Task brief: Do not copy the pictures. Write out the lines from the start of the entries through the line containing "from mathutils import".

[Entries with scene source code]
Start
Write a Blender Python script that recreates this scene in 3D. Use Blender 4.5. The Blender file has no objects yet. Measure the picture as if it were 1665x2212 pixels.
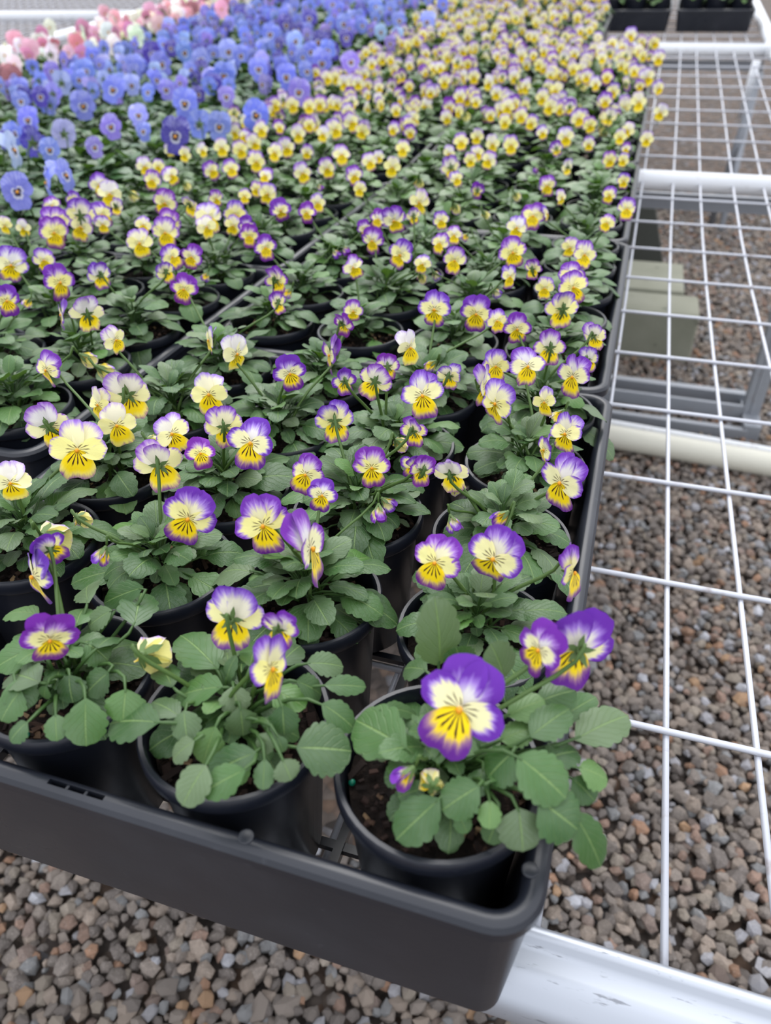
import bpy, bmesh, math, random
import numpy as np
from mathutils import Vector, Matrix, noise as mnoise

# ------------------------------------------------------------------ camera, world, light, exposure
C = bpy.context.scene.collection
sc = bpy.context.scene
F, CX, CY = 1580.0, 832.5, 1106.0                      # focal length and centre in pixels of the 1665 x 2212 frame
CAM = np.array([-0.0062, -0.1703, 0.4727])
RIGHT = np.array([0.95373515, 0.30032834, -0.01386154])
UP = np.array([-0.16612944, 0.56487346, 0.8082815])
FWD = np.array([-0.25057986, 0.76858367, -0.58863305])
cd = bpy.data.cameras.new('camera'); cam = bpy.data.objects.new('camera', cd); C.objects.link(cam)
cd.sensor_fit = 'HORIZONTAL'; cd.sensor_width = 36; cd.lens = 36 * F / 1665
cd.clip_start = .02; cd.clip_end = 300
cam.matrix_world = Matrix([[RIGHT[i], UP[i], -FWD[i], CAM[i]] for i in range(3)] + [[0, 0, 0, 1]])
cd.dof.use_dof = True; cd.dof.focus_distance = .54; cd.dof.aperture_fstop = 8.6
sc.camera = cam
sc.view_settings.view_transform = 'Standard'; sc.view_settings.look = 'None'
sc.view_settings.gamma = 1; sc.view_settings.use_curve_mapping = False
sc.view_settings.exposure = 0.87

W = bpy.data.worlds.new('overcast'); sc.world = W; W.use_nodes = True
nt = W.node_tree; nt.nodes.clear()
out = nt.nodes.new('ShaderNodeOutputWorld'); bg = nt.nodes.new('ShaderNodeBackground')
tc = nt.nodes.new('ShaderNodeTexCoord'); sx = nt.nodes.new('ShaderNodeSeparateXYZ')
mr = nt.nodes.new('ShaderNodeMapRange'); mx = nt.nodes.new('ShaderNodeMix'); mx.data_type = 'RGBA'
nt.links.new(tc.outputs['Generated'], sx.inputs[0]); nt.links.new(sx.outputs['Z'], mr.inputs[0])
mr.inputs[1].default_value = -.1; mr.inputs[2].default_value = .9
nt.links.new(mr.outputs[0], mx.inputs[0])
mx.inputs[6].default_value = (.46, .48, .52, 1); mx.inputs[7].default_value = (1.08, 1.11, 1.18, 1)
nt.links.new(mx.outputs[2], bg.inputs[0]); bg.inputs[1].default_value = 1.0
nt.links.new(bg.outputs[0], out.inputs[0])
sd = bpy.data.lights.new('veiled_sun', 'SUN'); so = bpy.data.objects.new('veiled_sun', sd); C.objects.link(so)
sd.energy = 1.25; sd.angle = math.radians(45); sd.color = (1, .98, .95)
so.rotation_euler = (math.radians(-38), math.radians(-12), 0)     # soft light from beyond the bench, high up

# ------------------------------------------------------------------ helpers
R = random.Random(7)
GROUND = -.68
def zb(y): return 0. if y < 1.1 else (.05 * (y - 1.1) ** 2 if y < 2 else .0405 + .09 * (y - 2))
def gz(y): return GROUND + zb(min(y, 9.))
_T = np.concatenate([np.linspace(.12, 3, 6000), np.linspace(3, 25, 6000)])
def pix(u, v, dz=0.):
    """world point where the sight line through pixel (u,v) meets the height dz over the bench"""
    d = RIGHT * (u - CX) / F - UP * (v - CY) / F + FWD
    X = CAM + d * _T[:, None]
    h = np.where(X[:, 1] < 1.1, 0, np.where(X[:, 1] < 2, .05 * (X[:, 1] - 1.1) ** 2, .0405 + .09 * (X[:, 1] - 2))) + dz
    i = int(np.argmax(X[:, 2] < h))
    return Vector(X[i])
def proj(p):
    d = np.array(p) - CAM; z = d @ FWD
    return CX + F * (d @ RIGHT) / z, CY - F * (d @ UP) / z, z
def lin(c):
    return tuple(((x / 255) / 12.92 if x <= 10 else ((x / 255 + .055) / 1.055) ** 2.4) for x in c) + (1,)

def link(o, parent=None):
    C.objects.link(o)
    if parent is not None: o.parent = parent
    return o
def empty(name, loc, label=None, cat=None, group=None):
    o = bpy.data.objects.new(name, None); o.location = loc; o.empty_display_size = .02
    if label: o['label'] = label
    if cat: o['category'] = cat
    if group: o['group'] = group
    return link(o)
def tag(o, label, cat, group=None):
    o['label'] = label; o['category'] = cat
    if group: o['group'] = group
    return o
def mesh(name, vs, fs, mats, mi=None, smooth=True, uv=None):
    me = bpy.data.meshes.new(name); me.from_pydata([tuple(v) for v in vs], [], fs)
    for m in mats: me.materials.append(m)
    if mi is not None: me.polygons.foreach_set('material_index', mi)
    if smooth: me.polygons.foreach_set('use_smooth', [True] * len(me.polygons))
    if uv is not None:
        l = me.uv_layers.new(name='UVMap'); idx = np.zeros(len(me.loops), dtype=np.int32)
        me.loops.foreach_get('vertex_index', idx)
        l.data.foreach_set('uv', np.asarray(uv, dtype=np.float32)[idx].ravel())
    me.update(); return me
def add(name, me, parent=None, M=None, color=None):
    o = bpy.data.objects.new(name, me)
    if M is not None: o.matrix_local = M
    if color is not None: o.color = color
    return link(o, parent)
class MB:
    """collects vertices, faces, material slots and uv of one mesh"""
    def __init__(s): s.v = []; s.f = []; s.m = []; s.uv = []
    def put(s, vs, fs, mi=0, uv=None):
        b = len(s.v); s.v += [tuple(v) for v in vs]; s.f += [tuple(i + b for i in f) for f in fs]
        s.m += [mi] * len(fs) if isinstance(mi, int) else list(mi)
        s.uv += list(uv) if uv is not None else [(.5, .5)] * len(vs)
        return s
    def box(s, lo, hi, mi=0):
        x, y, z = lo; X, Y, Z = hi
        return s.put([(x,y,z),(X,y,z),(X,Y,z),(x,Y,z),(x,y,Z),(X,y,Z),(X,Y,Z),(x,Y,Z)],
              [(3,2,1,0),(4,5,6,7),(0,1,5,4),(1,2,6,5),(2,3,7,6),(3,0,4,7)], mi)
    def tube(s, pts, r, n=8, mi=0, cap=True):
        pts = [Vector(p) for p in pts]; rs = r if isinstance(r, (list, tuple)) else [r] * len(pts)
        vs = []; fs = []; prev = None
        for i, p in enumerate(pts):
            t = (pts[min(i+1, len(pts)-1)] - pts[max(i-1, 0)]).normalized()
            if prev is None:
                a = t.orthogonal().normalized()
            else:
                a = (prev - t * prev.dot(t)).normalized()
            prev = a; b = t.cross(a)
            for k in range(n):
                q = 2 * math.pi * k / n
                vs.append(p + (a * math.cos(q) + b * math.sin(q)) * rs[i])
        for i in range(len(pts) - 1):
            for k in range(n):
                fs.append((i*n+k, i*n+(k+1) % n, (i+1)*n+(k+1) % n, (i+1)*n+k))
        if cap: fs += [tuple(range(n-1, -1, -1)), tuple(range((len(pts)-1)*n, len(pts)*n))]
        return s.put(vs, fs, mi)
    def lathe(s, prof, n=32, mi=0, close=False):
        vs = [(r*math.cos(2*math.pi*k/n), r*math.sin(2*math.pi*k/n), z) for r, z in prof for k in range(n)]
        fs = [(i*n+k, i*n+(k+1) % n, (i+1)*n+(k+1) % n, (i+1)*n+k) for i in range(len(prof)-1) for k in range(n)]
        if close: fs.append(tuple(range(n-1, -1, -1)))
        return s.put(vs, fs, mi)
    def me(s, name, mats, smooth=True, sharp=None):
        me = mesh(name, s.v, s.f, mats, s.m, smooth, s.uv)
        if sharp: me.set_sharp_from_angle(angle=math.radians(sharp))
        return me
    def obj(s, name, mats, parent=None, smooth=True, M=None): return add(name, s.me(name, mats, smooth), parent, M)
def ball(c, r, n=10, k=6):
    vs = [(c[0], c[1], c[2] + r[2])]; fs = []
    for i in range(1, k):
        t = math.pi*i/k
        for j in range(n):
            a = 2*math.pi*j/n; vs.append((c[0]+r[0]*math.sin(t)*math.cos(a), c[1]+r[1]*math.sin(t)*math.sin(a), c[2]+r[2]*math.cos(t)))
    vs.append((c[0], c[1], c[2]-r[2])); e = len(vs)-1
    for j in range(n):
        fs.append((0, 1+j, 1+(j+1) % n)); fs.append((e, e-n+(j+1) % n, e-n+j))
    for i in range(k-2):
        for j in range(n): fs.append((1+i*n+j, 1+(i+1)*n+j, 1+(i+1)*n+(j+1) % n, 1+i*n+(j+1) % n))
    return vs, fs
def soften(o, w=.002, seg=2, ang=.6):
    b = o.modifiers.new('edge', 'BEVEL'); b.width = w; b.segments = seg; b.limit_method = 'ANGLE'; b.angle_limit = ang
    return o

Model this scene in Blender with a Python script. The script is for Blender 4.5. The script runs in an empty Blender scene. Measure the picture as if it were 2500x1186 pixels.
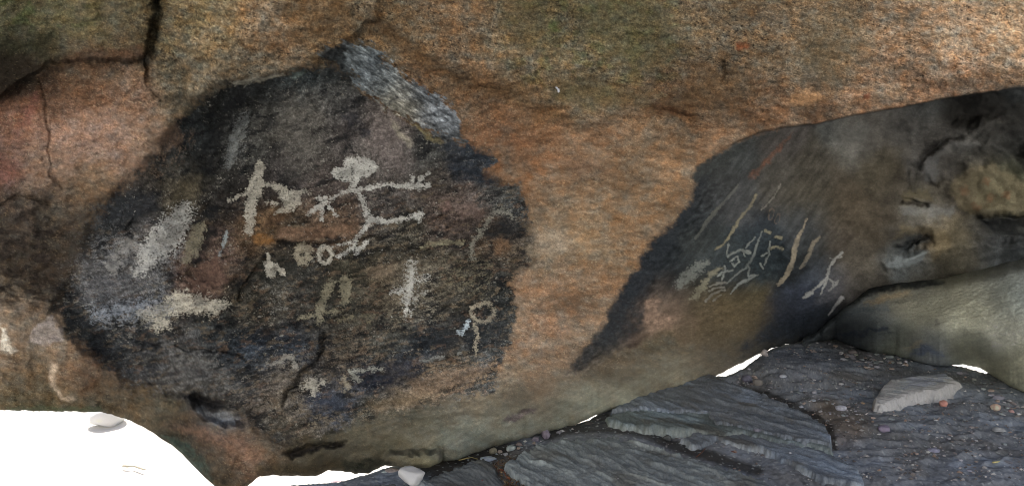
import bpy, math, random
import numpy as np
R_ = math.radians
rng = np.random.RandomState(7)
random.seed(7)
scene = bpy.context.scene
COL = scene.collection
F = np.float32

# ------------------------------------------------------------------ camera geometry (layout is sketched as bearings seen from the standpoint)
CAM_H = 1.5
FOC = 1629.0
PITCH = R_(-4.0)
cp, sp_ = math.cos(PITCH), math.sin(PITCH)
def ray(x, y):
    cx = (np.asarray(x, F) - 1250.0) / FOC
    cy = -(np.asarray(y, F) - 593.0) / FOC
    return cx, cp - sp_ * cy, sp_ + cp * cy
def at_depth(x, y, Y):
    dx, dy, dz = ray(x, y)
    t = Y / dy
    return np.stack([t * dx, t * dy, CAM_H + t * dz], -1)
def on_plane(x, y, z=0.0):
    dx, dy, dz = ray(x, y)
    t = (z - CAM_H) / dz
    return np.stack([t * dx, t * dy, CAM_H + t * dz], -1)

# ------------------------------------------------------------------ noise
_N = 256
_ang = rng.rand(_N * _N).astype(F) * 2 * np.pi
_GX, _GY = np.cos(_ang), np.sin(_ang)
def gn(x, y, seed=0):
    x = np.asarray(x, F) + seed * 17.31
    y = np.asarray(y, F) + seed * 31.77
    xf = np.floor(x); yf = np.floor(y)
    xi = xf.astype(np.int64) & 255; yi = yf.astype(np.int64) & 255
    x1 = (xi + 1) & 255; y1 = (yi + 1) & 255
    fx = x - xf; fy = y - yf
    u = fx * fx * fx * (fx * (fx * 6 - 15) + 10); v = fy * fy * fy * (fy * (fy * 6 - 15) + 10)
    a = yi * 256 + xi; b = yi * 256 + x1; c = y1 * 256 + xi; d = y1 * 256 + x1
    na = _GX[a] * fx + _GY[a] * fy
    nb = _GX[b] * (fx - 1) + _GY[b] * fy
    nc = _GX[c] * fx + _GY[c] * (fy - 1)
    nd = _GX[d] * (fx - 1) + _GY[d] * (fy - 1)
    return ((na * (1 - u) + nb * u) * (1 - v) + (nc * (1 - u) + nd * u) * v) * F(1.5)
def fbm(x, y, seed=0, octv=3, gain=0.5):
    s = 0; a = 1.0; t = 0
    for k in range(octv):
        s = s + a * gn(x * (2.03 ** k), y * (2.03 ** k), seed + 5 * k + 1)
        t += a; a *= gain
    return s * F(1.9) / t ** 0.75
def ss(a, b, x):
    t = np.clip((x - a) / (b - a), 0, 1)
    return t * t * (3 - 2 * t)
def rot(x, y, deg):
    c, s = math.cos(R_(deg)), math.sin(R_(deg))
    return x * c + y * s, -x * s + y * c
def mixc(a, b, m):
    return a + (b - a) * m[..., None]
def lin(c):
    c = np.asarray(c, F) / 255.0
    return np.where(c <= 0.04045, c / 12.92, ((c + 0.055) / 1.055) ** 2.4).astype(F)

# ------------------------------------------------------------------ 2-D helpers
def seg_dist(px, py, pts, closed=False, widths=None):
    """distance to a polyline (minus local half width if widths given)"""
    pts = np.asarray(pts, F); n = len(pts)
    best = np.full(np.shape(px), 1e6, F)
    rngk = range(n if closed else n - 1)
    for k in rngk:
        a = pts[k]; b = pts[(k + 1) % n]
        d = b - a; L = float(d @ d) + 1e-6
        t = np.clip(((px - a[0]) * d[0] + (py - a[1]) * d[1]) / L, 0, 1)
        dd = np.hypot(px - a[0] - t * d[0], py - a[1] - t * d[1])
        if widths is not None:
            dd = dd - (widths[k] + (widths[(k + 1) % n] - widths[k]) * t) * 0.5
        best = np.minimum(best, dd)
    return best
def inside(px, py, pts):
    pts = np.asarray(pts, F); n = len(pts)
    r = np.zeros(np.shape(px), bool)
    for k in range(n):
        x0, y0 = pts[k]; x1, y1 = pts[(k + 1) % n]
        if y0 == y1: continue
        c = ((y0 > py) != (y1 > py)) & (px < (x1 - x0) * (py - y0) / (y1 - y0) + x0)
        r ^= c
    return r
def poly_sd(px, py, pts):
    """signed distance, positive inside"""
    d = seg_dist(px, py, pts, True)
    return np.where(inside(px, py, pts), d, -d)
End
Result of this task:
Write a Blender Python script that recreates this scene in 3D. Use Blender 4.5. The Blender file has no objects yet. Measure the picture as if it were 1665x2212 pixels.
import bpy, bmesh, math, random
import numpy as np
from mathutils import Vector, Matrix, noise as mnoise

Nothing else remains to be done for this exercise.